In late 1920, a comrade Turkin, who commanded a food requisition unit, told a Ukrainian communist in the town of Pavoloch: “We will burn down these damned Kyiv, Podillia, and Volyn provinces, not leaving one stone on top of another and let all know just what the Communist party is” – a second hand report that suggests Zorin’s views circulated within the party. In another report submitted to the UNR government in exile, a Ukrainian prisoner of war, who had traveled through Bolshevik-controlled Kyiv province during his escape in early 1920, claimed that the head of the Workers and Peasants Inspectorate of the First Cavalry Army, a man named Latipov, had told him that he didn’t care if 75 per cent of Ukraine’s population died of hunger. If they didn’t, they would be shot anyways. That would make the remaining 25 per cent obedient: “We need Ukraine, not its people.”
Consolidation
With the end of armed conflict in 1922, Stalin concluded “broad autonomy” had been an unnecessary concession intended to demonstrate “Moscow’s liberalism” that had, unexepectedly, created people “who demanded real independence in all aspects.” He counselled Lenin that September to dispence with the propaganda about independent “Republics” that had been necessary to conquer Ukraine. He reminded Lenin of the secret resolutions from April and November 1919 that instructed party officials to “carefully prepare plans to fuse Ukraine and Russia.” Dzerzhinskii also advocated abolishing republics. He thought it a great misfortune that all the “borderland governments” took themselves seriously “as if they could be independent governments.”
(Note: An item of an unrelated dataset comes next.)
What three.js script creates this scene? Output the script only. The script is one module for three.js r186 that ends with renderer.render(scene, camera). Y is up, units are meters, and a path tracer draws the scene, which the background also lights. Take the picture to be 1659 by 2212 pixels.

In discussions about Republic status and prerogatives in 1920-1922, Ukraine’s “federalists” complained about the centralization to Moscow where the Frunze Commission recommended the country be organized as a confederation. The then incapacitated Lenin thought only war and foreign affairs should be under Moscow’s jurisdiction. Stalin, then Commissar of Nationalities, ignored Lenin, the complaints and the Frunze recommendations to devolve administrative power away from Moscow. The resulting USSR, proclaimed in 1922, was a sham federation; a façade behind which the RCP held power and controlled the territories it ruled. “Centralists” and central ministry officials ignored concessions Stalin did grant in matters of language and culture, refusing to use Ukrainian for government business in Ukraine.
After 1922 the RCP remained, organizationally, the centralized Russian structure it had been before 1917. This subject did not figure in the deliberations preceding the formation of the USSR. Party leaders did not repeal Lenin’s rules on party organization that forbade non-Russians autonomous sections within it. As Iakov Sverdlov had reminded comrades in November 1917: “We [Lenin Stalin and Trotsky] consider the creation of a separate Ukrainian party undesirable no matter what it is called or what program it adopts.” An 8th RCP Congress resolution of March 1919 reaffirmed that decision. It specified the RCP would not re-organize itself as a federation of independent communist parties. The various non-Russian “Republic” central committees: “… have the rights of regional committees of the party and are completely subordinated to the CC [central committee] RCP.”
Under tsarist rule what happened in the Ukrainian provinces was decided beyond thier borders – in St. Petersburg. Under Bolshevik rule what happened in Ukraine was again decided beyond its borders – in Moscow.